Piebalgs acredita que é possível os governos cumprirem as promessas através dos orçamentos de Estado, frisando que mesmo em tempo de crise vários países aumentaram o nível da ajuda. Sobretudo porque o mais difícil já está feito, enfatizou: para cobrir os 0,28 por cento do RNB que faltam para cumprir a meta fixada para este ano, os Vinte e Sete precisam de disponibilizar 9 mil milhões de euros. "Os montantes não são astronómicos e são atingíveis, mas é mais uma questão de vontade política de que de orçamentos de Estado", considera.

Portugal consagrou no ano passado 364 milhões de euros, ou 0,23 por cento do RNB, ao desenvolvimento, o que representou uma quebra de 15,7 por cento face aos valores de 2008, ano em que chegou aos 0,27 por cento do RNB. Segundo Pielbalgs, o país precisaria de consagrar 160 milhões por ano para atingir a meta de 2015.

O comissário defende, por outro lado, que esta ajuda não deverá ser encarada com mera "caridade", mas sobretudo como "investimento": se a economia crescer, se tiverem boa governação e garantirem condições estáveis de investimento, estes países proporcionarão enormes oportunidades de crescimento económico" para a Europa, considera.

Entre os Vinte e Sete, quatro países não só já cumpriram a meta de 2010, como ultrapassaram a de 2015: Suécia, Dinamarca, Holanda e Luxemburgo.
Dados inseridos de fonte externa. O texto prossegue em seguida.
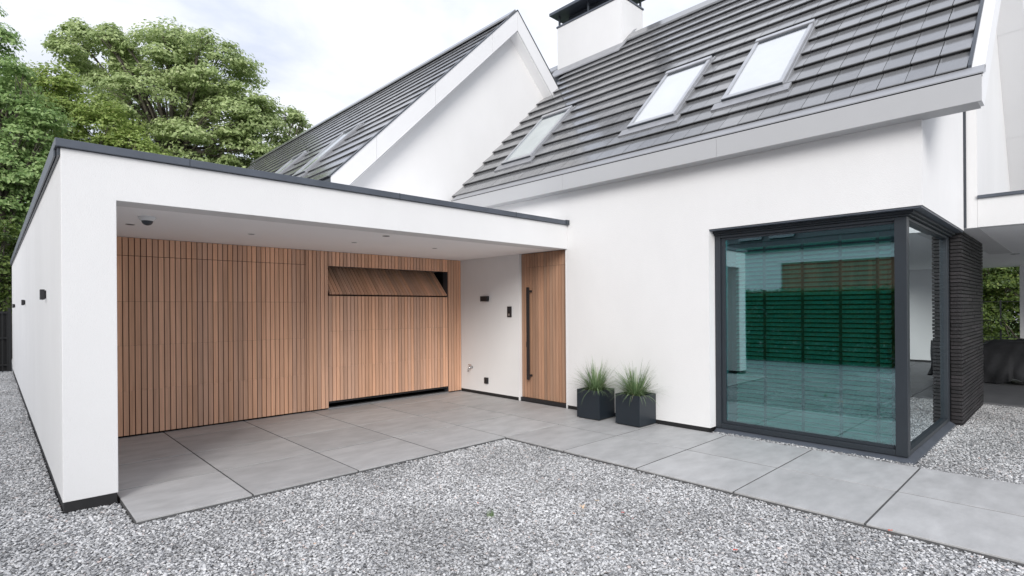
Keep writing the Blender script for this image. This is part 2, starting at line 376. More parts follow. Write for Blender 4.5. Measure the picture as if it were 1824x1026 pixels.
# roof body: deck, fascia, verge
RX, RZ = 10.63, 7.80
YV = .617
rf = MB().prism_y([(6.60, 3.56), (10.63, 7.46), (14.66, 3.56), (14.66, 3.72), (10.63, RZ - .02), (6.60, 3.72)], YV + .035, 16).build('roof', M['anthracite'], ho)
fj = [YV, 3.1, 5.6, 8.45]
for a, b in zip(fj[:-1], fj[1:]): box('fascia_panel', M['fascia'], ho, 6.455, 6.48, a + .0015, b - .0015, 3.485, 3.722)
box('eave_soffit', M['fascia'], ho, 6.481, 6.72, YV + .031, 8.45, 3.487, 3.502)
box('eave_shadow_line', M['dark'], ho, 6.462, 6.60, YV + .002, 8.45, 3.7225, 3.7325)  # black strip painted in as the shadow between fascia and eave metal
MB().prism_y([(6.452, 3.733), (6.66, 3.80), (6.66, 3.860), (6.603, 3.853), (6.452, 3.745)], YV - .01, 8.45).build('eave_strip', M['eavemetal'], ho)
def slope_prof(xa, xb, z_off, th, s=1):     # parallelogram following a 45 degree slope
    return [(xa, xa * s + z_off - th), (xb, xb * s + z_off - th), (xb, xb * s + z_off), (xa, xa * s + z_off)]
# verge panels on the near gable
vj = [6.46, 8.2, 9.5, 10.63]
for a, b in zip(vj[:-1], vj[1:]):
    MB().prism_y(slope_prof(a + .001, b - .001, -2.80, .37) if a > 6.5 else [(6.482, 3.486), (6.655, 3.486), (b - .001, b - 3.171), (b - .001, b - 2.80), (6.482, 3.68)], YV, YV + .03).build('verge_panel', M['panel'], ho)
vj = [10.63, 12.0, 13.4, 14.72]
for a, b in zip(vj[:-1], vj[1:]):
    MB().prism_y([(a + .001, 18.46 - a - .37), (b - .001, 18.46 - b - .37), (b - .001, 18.46 - b), (a + .001, 18.46 - a)], YV, YV + .03).build('verge_panel', M['panel'], ho)
    MB().prism_y([(a + .002, 18.46 - a - .385), (b - .002, 18.46 - b - .385), (b - .002, 18.46 - b - .372), (a + .002, 18.46 - a - .372)], YV, 1.2).build('soffit_panel', M['soffit'], ho)
MB().prism_y(slope_prof(6.60, 10.63, -2.745, .05, 1), YV - .010, YV + .083).build('verge_cap', M['panel'], ho)
MB().prism_y(slope_prof(6.60, 10.63, -2.722, .06, 1), YV + .0835, YV + .112).build('verge_trim', M['anthracite'], ho)

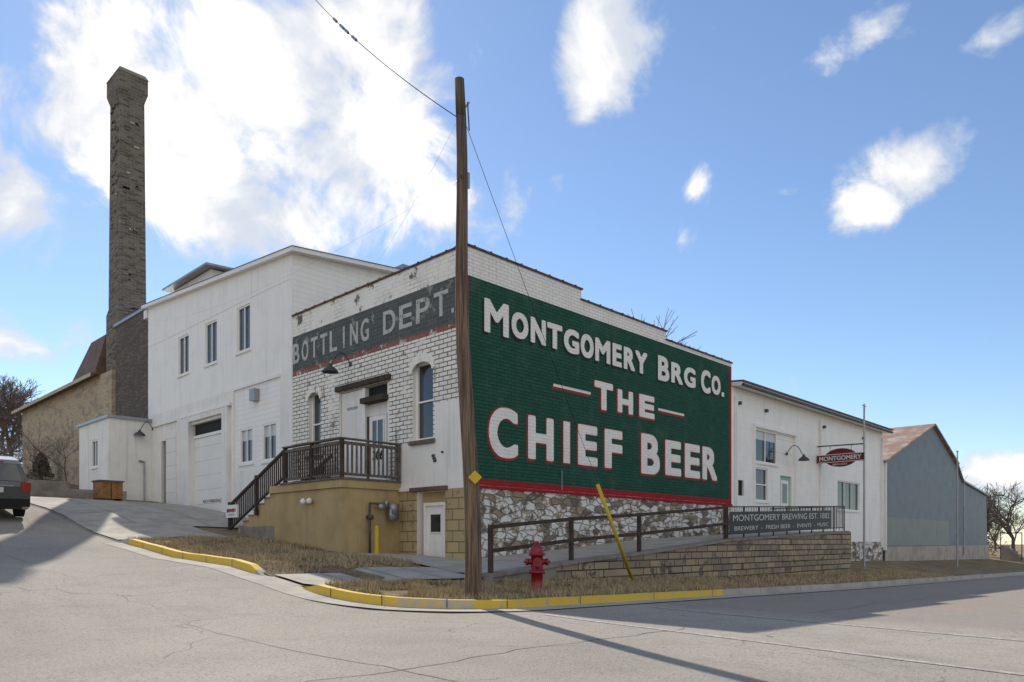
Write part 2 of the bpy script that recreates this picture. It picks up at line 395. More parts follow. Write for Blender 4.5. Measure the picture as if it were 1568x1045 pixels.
def loth(x,y):
    x,y=clampcurb(x,y,.1); return (x,y,lotz(x,y)+ (noise.noise((x*.9,y*.9,0))*.03 if (x>-5.5 and y>-5) else 0))
xs=[-6.5+.5*i for i in range(0,60)]+[23.5+i for i in range(1,60)]
ys=[-6.0+.5*i for i in range(0,60)]+[24+2*i for i in range(1,20)]
sheet('grass_verge',xs,ys,loth,'dry_ground')
path=[]
x=80.0
while x>CX: path.append((x,-6.0,0,1)); x-=.5
for i in range(0,19):
    t=math.radians(270-90*i/18); path.append((CX+RR*math.cos(t),CY+RR*math.sin(t),-math.cos(t),-math.sin(t)))
y=CY+.25
while y<40: path.append((-6.5,y,1,0)); y+=.25
mb=MB()
def kerbmat(x,y):
    if x>3.1: return 'concrete'
    if y<-5.6: return 'yellow_curb' if x>-5 else 'yellow_faded'
    if -1.2>y>-2.9: return 'concrete'
    if y<-3.9 and x>-6.0: return 'yellow_faded'
    if y<5.9: return 'yellow_curb'
    return 'concrete'
for a,b in zip(path,path[1:]):
    mt=kerbmat(*a[:2]); R=[]
    for p in (a,b):
        x,y,nx,ny=p; gz=g(x,y); k=drop(x,y); top=.14*k+.016
        jx=noise.noise((x*1.1,y*1.1,5))*.015
        R.append([(x-nx*.5,y-ny*.5,gz+.010),(x,y,gz+.014),(x+nx*.02,y+ny*.02,gz+top+jx*k),(x+nx*.17,y+ny*.17,gz+top+jx*k),(x+nx*.19,y+ny*.19,gz)])
    if a[1]<6.5: mb.face([R[0][0],R[1][0],R[1][1],R[0][1]],'concrete')
    for q in (1,2,3): mb.face([R[0][q],R[1][q],R[1][q+1],R[0][q+1]],mt)
for i in range(100,len(path)-1,5):
    x,y,nx,ny=path[i]
    if y>6: break
    gz=g(x,y); k=drop(x,y); tx,ty=-ny*.008,nx*.008; top=.14*k+.016+.014*k+.004
    q=[(x-nx*.003,y-ny*.003,gz+.016),(x-nx*.003,y-ny*.003,gz+top),(x+nx*.17,y+ny*.17,gz+top)]
    mb.face([(q[0][0]-tx,q[0][1]-ty,q[0][2]),(q[0][0]+tx,q[0][1]+ty,q[0][2]),(q[1][0]+tx,q[1][1]+ty,q[1][2]),(q[1][0]-tx,q[1][1]-ty,q[1][2])],'tar')
    mb.face([(q[1][0]-tx,q[1][1]-ty,q[1][2]),(q[1][0]+tx,q[1][1]+ty,q[1][2]),(q[2][0]+tx,q[2][1]+ty,q[2][2]),(q[2][0]-tx,q[2][1]-ty,q[2][2])],'tar')
mb.obj('kerb')
def strip(name,x0,x1,y0,y1,mat='concrete',dz=.02,st=.5):
    nx=max(1,int(round((x1-x0)/st))); ny=max(1,int(round((y1-y0)/st)))
    return sheet(name,[x0+(x1-x0)*i/nx for i in range(nx+1)],[y0+(y1-y0)*i/ny for i in range(ny+1)],lambda x,y:lotz(x,y)+dz,mat)
strip('sidewalk',-6.3,-2.3,-3.0,-1.4,dz=.04)
strip('door_pavement',-2.3,-.02,-3.0,2.5,dz=.045)
strip('driveway',-6.45,-.02,10.0,18.5,dz=.04)
strip('driveway_apron',-6.45,-3.2,7.0,10.0,dz=.04)
mb=MB()
def joint(p0,p1,dz,w=.02):
    p0=Vector(p0);p1=Vector(p1);n=max(1,int((p1-p0).length/.5));d=(p1-p0).normalized();s=Vector((-d.y,d.x))*w/2
    for i in range(n):
        a=p0+(p1-p0)*i/n;b=p0+(p1-p0)*(i+1)/n
        mb.face([(q.x,q.y,lotz(q.x,q.y)+dz) for q in (a-s,b-s,b+s,a+s)],'tar')
for x in (-5.3,-4.3,-3.3): joint((x,-3.0),(x,-1.4),.046)
for x in (-4.9,-2.5): joint((x,10.1),(x,18.4),.046)
for y in (12.5,15.5): joint((-6.2,y),(-.1,y),.046)
mb.obj('pavement_joints')
mb=MB()
def blades(n,x0,x1,y0,y1):
    for _ in range(n):
        x=random.uniform(x0,x1); y=random.uniform(y0,y1)
        if -3.05<y<-1.35 and x>-6.4 and x<-2.2: continue
        if noise.noise((x*1.3,y*1.3,3))<-.2: continue
        cx,cy=clampcurb(x,y,.2)
        if (cx,cy)!=(x,y): continue
        z=lotz(x,y); t=random.uniform(0,6.28); w=.010; h=random.uniform(.03,.11)*(1.3+noise.noise((x*2,y*2,7))); lx=random.gauss(0,.04); ly=random.gauss(0,.04)
        mb.face([(x-w*math.cos(t),y-w*math.sin(t),z),(x+w*math.cos(t),y+w*math.sin(t),z),(x+lx,y+ly,z+h)],random.choice(('blade_a','blade_a','blade_b')))
blades(20000,-6.3,-2.1,-1.3,7.0)
blades(20000,-5.8,6,-5.8,-3.45)
blades(6000,-6.3,-4,-5,-3.1)
blades(9000,6,25,-5.8,-3.45)
mb.obj('dry_grass')
mb=MB()
for _ in range(1500):
    k=random.random()
    if k<.35: x=random.uniform(-5,12); y=-3.5-abs(random.gauss(0,.25))
    elif k<.6: x=-2.1-abs(random.gauss(0,.4)); y=random.uniform(2.5,7)
    elif k<.8: x=random.uniform(-6,-2.3); y=random.uniform(-1.3,6)
    else: x=random.uniform(-5,8); y=random.uniform(-5.7,-3.6)
    z=lotz(x,y)+random.uniform(.03,.06); t=random.uniform(0,6.28); s=random.uniform(.02,.045)
    c=Vector((x,y,z)); a=Vector((math.cos(t),math.sin(t),random.gauss(0,.3)))*s; b_=Vector((-math.sin(t),math.cos(t),random.gauss(0,.3)))*s*.6
    mb.face([c-a,c-b_,c+a,c+b_],'leaf_brown')
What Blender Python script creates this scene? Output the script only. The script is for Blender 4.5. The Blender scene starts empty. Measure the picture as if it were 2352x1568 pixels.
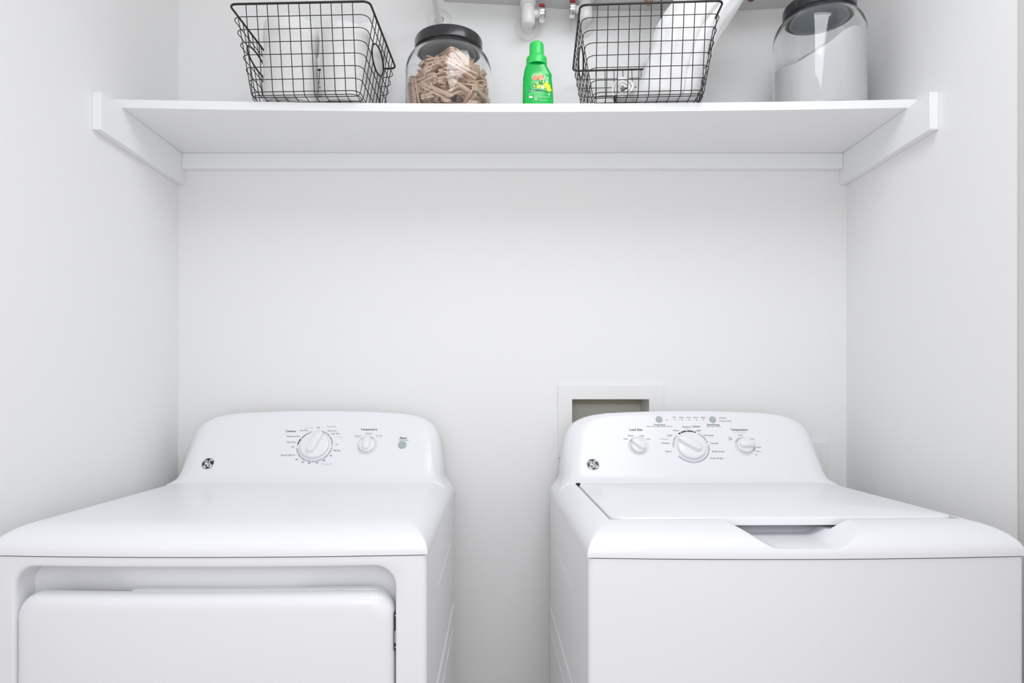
import bpy, bmesh, math, random
from mathutils import Vector, Matrix, noise

# ---------------------------------------------------------------- camera, world, lights, exposure
CZ = 1.115                      # camera height
F = 1514.0                      # focal length in pixels of the 2352 px wide frame
VX, VY = 1152.0, 905.0          # where the level viewing axis meets the picture
sc = bpy.context.scene
C = sc.collection
cam = bpy.data.cameras.new('camera')
cam.sensor_width = 36.0
cam.lens = F / 2352 * 36
cam.shift_x = (1176 - VX) / 2352
cam.shift_y = (VY - 784) / 2352
cam.clip_start = 0.02
camo = bpy.data.objects.new('camera', cam)
C.objects.link(camo)
camo.location = (0, 0, CZ)
camo.rotation_euler = (math.pi / 2, 0, 0)
sc.camera = camo
sc.view_settings.view_transform = 'Standard'
sc.view_settings.look = 'None'
sc.view_settings.gamma = 1
sc.view_settings.use_curve_mapping = False
sc.view_settings.exposure = 0.0
sc.cycles.sample_clamp_indirect = 0

w = bpy.data.worlds.new('world')
sc.world = w
w.use_nodes = True
w.node_tree.nodes['Background'].inputs[0].default_value = (0.955, 0.965, 1.0, 1)
w.node_tree.nodes['Background'].inputs[1].default_value = 0.58


def area(name, loc, target, sx, sy, power, col):
    l = bpy.data.lights.new(name, 'AREA')
    l.shape = 'RECTANGLE'
    l.size = sx
    l.size_y = sy
    l.energy = power
    l.color = col
    o = bpy.data.objects.new(name, l)
    C.objects.link(o)
    o.location = loc
    o.rotation_euler = (Vector(target) - Vector(loc)).to_track_quat('-Z', 'Y').to_euler()
    return o


area('flash_light', (-0.06, -0.08, 1.33), (0.0, 1.6, 1.3), 0.55, 0.40, 3.9, (0.965, 0.975, 1.0))
area('closet_ceiling_light', (0.22, 0.62, 2.41), (-0.15, 0.85, 0.9), 1.2, 0.62, 13.8, (0.945, 0.96, 1.0))
area('hall_fill_light', (0.60, -1.15, 1.10), (-0.55, 1.5, 1.25), 2.3, 1.8, 6.5, (0.985, 0.99, 1.0))  # added fill from behind the camera; stands for no window

# ---------------------------------------------------------------- helpers
def P(px, py, Y):
    return Vector(((px - VX) / F * Y, Y, CZ + (VY - py) / F * Y))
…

A Bélgica, Irlanda, Finlândia, e Reino Unido estão, por seu lado, muito próximos do objectivo intermédio de 2010.

No extremo oposto, entre os membros mais antigos da UE (os novos Estados do Leste têm objectivos menos ambiciosos), a Itália está no fundo da tabela, com apenas 0,16 por cento do RNB.

Fontes alternativas

O comissário letão defende, por outro lado, que os Vinte e Sete deverão começar a pensar em fontes alternativas e "inovadoras" de financiamento da política de desenvolvimento, de modo a aumentar a sua credibilidade e previsibilidade. A sua preferência vai para um sistema global, ou no mínimo europeu, e vinculativo.

Algumas das possibilidades que têm sido referidas passam por uma parte do produto de uma taxa sobre as transacções financeiras internacionais (a chamada "taxa Tobin"), de um imposto sobre os carburantes, ou mesmo das multas impostas por Bruxelas às empresas que violam as regras da livre concorrência. É uma discussão que levará tempo para ser decidida e aplicada, reconhece, defendendo que, qualquer que seja o sistema adoptado, o importante é que uma parte clara e visível seja canalizada para o desenvolvimento.